One may ask, Can the State control violence and discrimination against Hindus, minorities and women? I believe apart from the element of anarchy State is able to control most of the violence. A short while ago when anti-independence and anti-Hindu groups were in power and a Hindu girl’s dorm was about to be attacked we were able to stop that terror by talking to thana police. When a pro-independence group was in power we were able to liberate an ashram as the authorities removed an illegal mosque and returned illegally-held property confiscated by an Islamist group. The Member of Parliament I mentioned earlier who came to power after Hindu cleansing kept his promise “that no more attack will take place.” When anti-independence, pro-extremist groups were in power they saved a historic Hindu shrine at my request that is now a national treasure. A few year’s ago when my Hindu attorney’s son was beheaded because they did not give up their property and move to India, I pleaded with the government for a trial of the murderers, which they speedily conducted convicting many killers. I do not claim that they acted because of my pleading, but the father of the murder victim thought that it had something to do with that trial. (Actually Congressman Crowley was a big help. He met with the father of the murder victim at Dhakeswari Hindu Temple in Dhaka.) So it can be done, when State wants it.
To sum up here are some thoughts on the possibility of a transparent, democratic election and what needs to be done before and after election:
1. Impartial election be held with observers from Bangladesh Civil Society, U.S., Europe, India especially Bengali-Indians and expatriates speaking Bengali;
2. A protocol of protecting minorities before and after election must be developed now, before the election. This is urgent;
3. Punishment for election-terrorists must be spelled out by the international and expatriate community;
4. All political parties, including religious parties, must pledge to nominate Hindu, Buddhists, Christians, Ahmedias and tribes as well as women as their candidate;
5. Hindus, minorities and Muslims who are victims of ethnic cleansing should be allowed to return and vote;
6. Before election political parties must pledge to appoint ministers from minority communities in the new government. Discrimination against Hindus, minorities and women must be noted by USCIRF and other pro-democracy institutions. Tolerance and intolerance can not exist side-by-side in a democracy;
7. Victims of violence of past elections, including rape victims, must be compensated;
8. Perpetrators of past election violence, including rape, must be bought to justice. There must not be a blanket pardon;
9. A special court needs to be set up for speedy trial of rapists, election-terrorists, and property confiscators;
10. Pledges should be sought from political parties that the restriction of hiring of minorities be lifted or in other words minorities must be fully integrated in police, army, diplomacy, air force, border security, judiciary, civil and local administration. This will strengthen democracy and pluralism;
11. Discriminatory, apartheid-making oral exam must be eliminated;
12. All parties must pledge that land confiscated from Hindus through Enemy Property Act must be returned, reparation paid and perpetrators prosecuted.
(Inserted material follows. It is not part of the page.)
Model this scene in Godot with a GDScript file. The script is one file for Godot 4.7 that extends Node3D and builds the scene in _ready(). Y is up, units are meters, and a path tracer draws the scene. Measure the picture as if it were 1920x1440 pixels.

All past governments failed in this promise. This racist law must be abolished. As you all know that this law is so racist that it could not be used against the killers of presidents because they were Muslim, but was used even against the father of the idea of the Bengali nation Mr. Dhiren Dutta who first demanded in Pakistani Parliament that Bengali be made the national language and that love for Bengali created the nation. But after Pakistan murdered him during 1971 Liberation War his homestead was declared enemy property by the new nation because POBH, or being Hindu. It would be like Jefferson’s home being declared enemy property by the U.S. Government;
13. Pledges from political parties should be sought before election that once elected, for reasons of symbolism and substance, a number of high-profile state positions be filled by Hindu and other minorities – president, prime minister, home minister, chief justice, army, navy or air force chief, major party leadership or similar positions;
14. In Constitution equal rights for all religions must be re-enshrined;
15. Decolonization and autonomy of Chittagong Hill Tracts be established;
16. Schooling in tribal mother languages be vigorously pursued;
17. Immediate return of lands belonging to Ramna Kali Temple and Ma Anandomoyee Ashram (in Dhaka);
18. And lastly, a final resolution must be made for the trial of mass murders of 1971 War with trial of war criminals bringing a final closure and ushering in a new democracy.
Personally I know thousands of individuals who are tolerant, secular, patriotic and independence-loving – in and out of government. They like their Hindus to stay in their homeland of thousands of years. I strongly believe that political parties pledging these points will receive support from all Bangladeshis, including Hindu and other minorities. And without minority cooption there can not be a viable democracy. These pledges will usher in a pluralistic, tolerant, prosperous, democratic nation, a symbol of success in the developing world, among Muslim-majority nations and a leader in the Indian Subcontinent.
With that let me end here. I will be happy to answer any question.